INFORMATION PROVIDED:
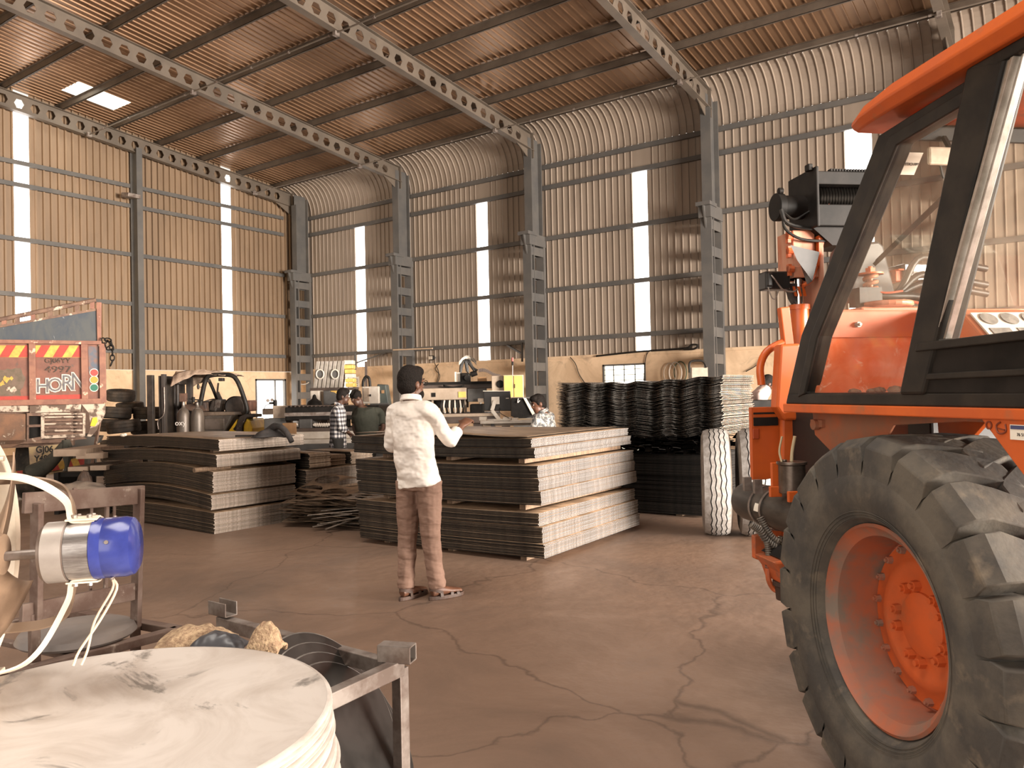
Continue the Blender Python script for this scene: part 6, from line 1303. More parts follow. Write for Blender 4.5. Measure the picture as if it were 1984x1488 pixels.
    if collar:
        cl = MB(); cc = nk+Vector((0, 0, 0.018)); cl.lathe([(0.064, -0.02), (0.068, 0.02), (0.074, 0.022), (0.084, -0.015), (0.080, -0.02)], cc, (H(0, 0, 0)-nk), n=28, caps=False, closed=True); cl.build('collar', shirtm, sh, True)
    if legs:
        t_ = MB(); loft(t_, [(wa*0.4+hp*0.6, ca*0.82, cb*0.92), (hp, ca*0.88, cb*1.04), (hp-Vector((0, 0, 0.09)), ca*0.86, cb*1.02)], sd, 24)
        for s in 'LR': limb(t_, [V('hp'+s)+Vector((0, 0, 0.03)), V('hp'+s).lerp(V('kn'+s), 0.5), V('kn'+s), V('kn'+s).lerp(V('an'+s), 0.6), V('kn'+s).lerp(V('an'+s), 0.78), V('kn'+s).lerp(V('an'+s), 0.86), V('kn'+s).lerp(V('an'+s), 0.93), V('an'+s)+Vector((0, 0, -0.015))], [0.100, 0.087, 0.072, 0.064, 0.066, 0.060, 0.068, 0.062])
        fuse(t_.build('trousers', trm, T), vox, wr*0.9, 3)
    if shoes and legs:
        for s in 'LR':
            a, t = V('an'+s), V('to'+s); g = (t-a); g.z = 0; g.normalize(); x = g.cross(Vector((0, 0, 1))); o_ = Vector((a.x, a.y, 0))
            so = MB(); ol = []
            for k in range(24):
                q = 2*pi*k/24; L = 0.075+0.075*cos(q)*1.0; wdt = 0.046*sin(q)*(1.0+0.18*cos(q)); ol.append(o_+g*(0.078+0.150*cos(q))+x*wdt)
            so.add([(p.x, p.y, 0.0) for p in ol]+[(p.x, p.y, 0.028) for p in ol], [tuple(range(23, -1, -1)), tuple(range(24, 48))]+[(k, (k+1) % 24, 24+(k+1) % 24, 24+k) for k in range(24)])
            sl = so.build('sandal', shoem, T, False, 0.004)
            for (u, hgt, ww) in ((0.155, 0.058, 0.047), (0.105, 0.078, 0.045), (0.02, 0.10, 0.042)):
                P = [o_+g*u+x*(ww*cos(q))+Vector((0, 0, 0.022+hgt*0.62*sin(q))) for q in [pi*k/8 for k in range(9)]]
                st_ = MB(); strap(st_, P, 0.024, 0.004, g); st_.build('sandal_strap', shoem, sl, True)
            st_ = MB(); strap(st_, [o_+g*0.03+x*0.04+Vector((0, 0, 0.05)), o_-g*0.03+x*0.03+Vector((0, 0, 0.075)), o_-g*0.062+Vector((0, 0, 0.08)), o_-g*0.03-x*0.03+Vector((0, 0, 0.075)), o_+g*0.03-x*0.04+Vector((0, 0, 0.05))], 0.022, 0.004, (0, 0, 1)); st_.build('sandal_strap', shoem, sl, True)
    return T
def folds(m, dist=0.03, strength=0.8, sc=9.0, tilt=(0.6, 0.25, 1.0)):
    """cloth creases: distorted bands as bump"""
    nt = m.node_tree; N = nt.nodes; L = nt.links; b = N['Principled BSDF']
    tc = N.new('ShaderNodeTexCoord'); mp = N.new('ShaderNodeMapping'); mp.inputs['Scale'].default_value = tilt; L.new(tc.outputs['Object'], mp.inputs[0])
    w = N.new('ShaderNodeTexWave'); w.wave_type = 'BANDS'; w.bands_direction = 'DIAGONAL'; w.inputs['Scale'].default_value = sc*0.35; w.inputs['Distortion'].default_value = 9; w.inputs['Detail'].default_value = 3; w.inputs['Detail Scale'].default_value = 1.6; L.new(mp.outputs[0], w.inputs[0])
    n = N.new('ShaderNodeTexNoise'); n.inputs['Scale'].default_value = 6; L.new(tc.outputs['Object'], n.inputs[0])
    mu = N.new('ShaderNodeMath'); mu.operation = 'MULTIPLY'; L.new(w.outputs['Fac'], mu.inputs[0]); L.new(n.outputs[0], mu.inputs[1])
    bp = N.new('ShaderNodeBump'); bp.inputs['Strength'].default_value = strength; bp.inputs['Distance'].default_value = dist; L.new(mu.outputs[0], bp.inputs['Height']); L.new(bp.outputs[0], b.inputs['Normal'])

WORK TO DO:
Without the pictures, write out the whole listing above exactly as it appears.

FINAL RESULT:
Continue the Blender Python script for this scene: part 6, from line 1303. More parts follow. Write for Blender 4.5. Measure the picture as if it were 1984x1488 pixels.
    if collar:
        cl = MB(); cc = nk+Vector((0, 0, 0.018)); cl.lathe([(0.064, -0.02), (0.068, 0.02), (0.074, 0.022), (0.084, -0.015), (0.080, -0.02)], cc, (H(0, 0, 0)-nk), n=28, caps=False, closed=True); cl.build('collar', shirtm, sh, True)
    if legs:
        t_ = MB(); loft(t_, [(wa*0.4+hp*0.6, ca*0.82, cb*0.92), (hp, ca*0.88, cb*1.04), (hp-Vector((0, 0, 0.09)), ca*0.86, cb*1.02)], sd, 24)
        for s in 'LR': limb(t_, [V('hp'+s)+Vector((0, 0, 0.03)), V('hp'+s).lerp(V('kn'+s), 0.5), V('kn'+s), V('kn'+s).lerp(V('an'+s), 0.6), V('kn'+s).lerp(V('an'+s), 0.78), V('kn'+s).lerp(V('an'+s), 0.86), V('kn'+s).lerp(V('an'+s), 0.93), V('an'+s)+Vector((0, 0, -0.015))], [0.100, 0.087, 0.072, 0.064, 0.066, 0.060, 0.068, 0.062])
        fuse(t_.build('trousers', trm, T), vox, wr*0.9, 3)
    if shoes and legs:
        for s in 'LR':
            a, t = V('an'+s), V('to'+s); g = (t-a); g.z = 0; g.normalize(); x = g.cross(Vector((0, 0, 1))); o_ = Vector((a.x, a.y, 0))
            so = MB(); ol = []
            for k in range(24):
                q = 2*pi*k/24; L = 0.075+0.075*cos(q)*1.0; wdt = 0.046*sin(q)*(1.0+0.18*cos(q)); ol.append(o_+g*(0.078+0.150*cos(q))+x*wdt)
            so.add([(p.x, p.y, 0.0) for p in ol]+[(p.x, p.y, 0.028) for p in ol], [tuple(range(23, -1, -1)), tuple(range(24, 48))]+[(k, (k+1) % 24, 24+(k+1) % 24, 24+k) for k in range(24)])
            sl = so.build('sandal', shoem, T, False, 0.004)
            for (u, hgt, ww) in ((0.155, 0.058, 0.047), (0.105, 0.078, 0.045), (0.02, 0.10, 0.042)):
                P = [o_+g*u+x*(ww*cos(q))+Vector((0, 0, 0.022+hgt*0.62*sin(q))) for q in [pi*k/8 for k in range(9)]]
                st_ = MB(); strap(st_, P, 0.024, 0.004, g); st_.build('sandal_strap', shoem, sl, True)
            st_ = MB(); strap(st_, [o_+g*0.03+x*0.04+Vector((0, 0, 0.05)), o_-g*0.03+x*0.03+Vector((0, 0, 0.075)), o_-g*0.062+Vector((0, 0, 0.08)), o_-g*0.03-x*0.03+Vector((0, 0, 0.075)), o_+g*0.03-x*0.04+Vector((0, 0, 0.05))], 0.022, 0.004, (0, 0, 1)); st_.build('sandal_strap', shoem, sl, True)
    return T
def folds(m, dist=0.03, strength=0.8, sc=9.0, tilt=(0.6, 0.25, 1.0)):
    """cloth creases: distorted bands as bump"""
    nt = m.node_tree; N = nt.nodes; L = nt.links; b = N['Principled BSDF']
    tc = N.new('ShaderNodeTexCoord'); mp = N.new('ShaderNodeMapping'); mp.inputs['Scale'].default_value = tilt; L.new(tc.outputs['Object'], mp.inputs[0])
    w = N.new('ShaderNodeTexWave'); w.wave_type = 'BANDS'; w.bands_direction = 'DIAGONAL'; w.inputs['Scale'].default_value = sc*0.35; w.inputs['Distortion'].default_value = 9; w.inputs['Detail'].default_value = 3; w.inputs['Detail Scale'].default_value = 1.6; L.new(mp.outputs[0], w.inputs[0])
    n = N.new('ShaderNodeTexNoise'); n.inputs['Scale'].default_value = 6; L.new(tc.outputs['Object'], n.inputs[0])
    mu = N.new('ShaderNodeMath'); mu.operation = 'MULTIPLY'; L.new(w.outputs['Fac'], mu.inputs[0]); L.new(n.outputs[0], mu.inputs[1])
    bp = N.new('ShaderNodeBump'); bp.inputs['Strength'].default_value = strength; bp.inputs['Distance'].default_value = dist; L.new(mu.outputs[0], bp.inputs['Height']); L.new(bp.outputs[0], b.inputs['Normal'])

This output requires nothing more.